The second is, it is not the time to merge this party; there are too many dangers. We are in a transition. The time now is a borrowed time, it is not ours. We are facing several problems from different places at this time when we are governing on this borrowed time. This transitional time is not the time to come out with something new or to conduct trials. It is not the time for us to come out with something new, but a time to solve those problems that we should be focused on, on keeping the peace and securing the country as the country isn’t stable yet, which we should spend a lot of our time on, on macroeconomics, especially on the rising cost of living and what we should do about it. Third, it’s the government’s responsibility to make sure the election ahead of us is conducted peacefully and we should be working on ensuring that starting from now. We should be working on strategies that answer questions of how it is that we as a people, as a party can come out winners so we can be the government of tomorrow. This is what our job should be now.
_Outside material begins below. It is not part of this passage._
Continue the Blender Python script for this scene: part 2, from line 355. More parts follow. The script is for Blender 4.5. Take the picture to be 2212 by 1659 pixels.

Trying to do something beyond this could bring about danger and that is why I said this should be stalled, shelved.

Another thing that I wasn’t okay with is the rushed manner this merger, this new thing, is being handled. It should have been open for different people to discuss it, understand it, for different ideas to be raised on it, for experts on the subject to be included, the people’s ideas collected and for the people to believe in it and then implement it rather than for it to just be piled on top of another with so many unsolved things; and that has made me suspicious. Because from the start I did not understand, know, believe and participate in this project, it is something that the Oromo people, let alone the whole country, should understand very well. Politics requires to understand what and who is behind it all, beyond what is written in public.  This project requires asking, understanding and discussing who started it, who participated in it and what its long term and short term benefits are. In addition to that it is important to analyze what the drawbacks of the previous system are and how this new system is going to improve on that, what the benefits would be, and what its drawbacks will be.

When we look at it comprehensively like this, if I have taken part in it with full knowledge, shared my ideas and taken it as my own and by my own I mean whether or not I would be able to answer confidently if I would be serving my people’s interest by taking part in it, which I didn’t, and so it is because of this that I have decided not to accept this idea. The second is we have agreed to go back to our people, to listen to our people. We have promised our people that we will not do what they don’t want us to do and our people believed us. So, when we come up with this new thing, then the people should know. Scholars, community elders, the general public should inquire whether or not this idea is good for them. Just a few of us sewing and clothing them is not right. I, myself, have not understood it and have begged that it be delayed. I have begged. I have begged saying it is going to hurt us. My influence isn’t that much anymore. It has been a while since I lost my influence within the party. It is not important to take part in decisions like these when you don’t have influence and a role to play. I do not believe in it and that is why I have come out with my difference.

Jalane: Obbo Lemma, as you know the Oromo Democratic Party is dissolved. What’s your political role’s and destiny going to be now?

Lemma: Until they tell me to leave the organization I will struggle holding on to the difference I have. It is not just me, there are many who have misgivings about this and are willing to struggle for it. If we can, we will fix it. If not, we will discuss with the Oromo people and do what is necessary. I answered all that because I felt that I have to answer your question on why I was absent from that meeting. In fact, in the future, I will explain everything that our people need to your media and other media. For now, I think what I have told you is enough.